En el libro Hermana soltá la panza, una pedagogía para liberar nuestros cuerpos, Lala Pasquinelli dice: “Nadie nos enseña a poner límites, a cuidarnos, a decir basta, a dejar de explicar, a abandonar los lugares en los que no nos tratan bien. Ya es hora de empezar a aprender entre nosotras, a aprender de las experiencias compartidas, de como otras lo hicieron, porque nos educan para agradar y agradar como sinónimo de no molestar, para quedarnos calladas ante la agresión y no incomodar a nadie, nunca. Para nosotras es absolutamente ajena la idea de poner límites, la posibilidad de que las personas se incomoden por lo que decimos en nuestra defensa. Si fuéramos varones seríamos personas con autoridad, siendo mujeres vamos a ser malas o maleducadas. Dejemos de ser buenas, dejemos de querer agradar, de no incomodar, de sostenerle la incomodidad al resto, de intentar siempre que nadie se ofenda, de buscar las mejores maneras. Eso no nos está ayudando porque es también una demanda hacia nosotras”, advierte la creadora del proyecto artivista Mujeres que no fueron tapa.

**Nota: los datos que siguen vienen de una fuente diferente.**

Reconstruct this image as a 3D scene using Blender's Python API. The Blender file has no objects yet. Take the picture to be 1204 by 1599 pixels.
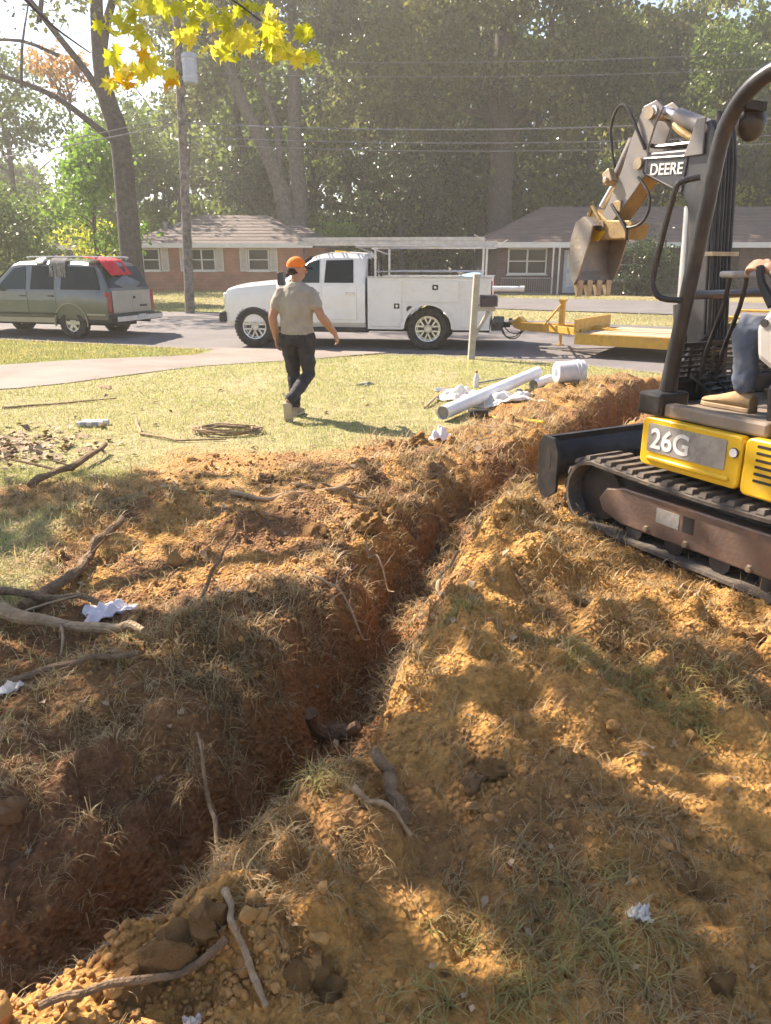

“Es muy difícil que del otro lado haya un cambio si no hay incomodidad”, continúa. “Confundimos límites con explicación, poner límites no es explicar, seguimos explicando porque pensamos que quien nos humilla lo hace porque no entiende… Seguramente lo hacemos porque es muy doloroso darnos cuenta de que quienes se supone que nos quieren nos violentan ilimitadamente. Quien nos humilla no quiere entender, quiere ejercer su poder sobre nuestros cuerpos, quiere que vivamos de acuerdo con sus reglas, que no son las nuestras, quieren que nos convirtamos en quienes no somos. El que quiere entender googlea, como hacemos nosotras. Poner límites es otra cosa, es irse, es decir hasta acá, es aclarar que si seguimos siendo violentadas no vamos a volver a compartir con quienes nos violentan”.
“El mejor momento y la mejor manera no existen. A veces no ponemos límites porque nos parece que nos falta llegar al momento ideal en el que estemos tranquilas y se nos ocurran las mejores cosas para decir, las más adecuadas, las que provoquen el efecto correcto, que sería básicamente ser comprendidas sin malestar y sin enojo, por parte de quienes nos violentan. Que nadie se ofenda, que no haya tensión y que esas personas entiendan y cambien. En general, en la vida real no funciona de esa manera”.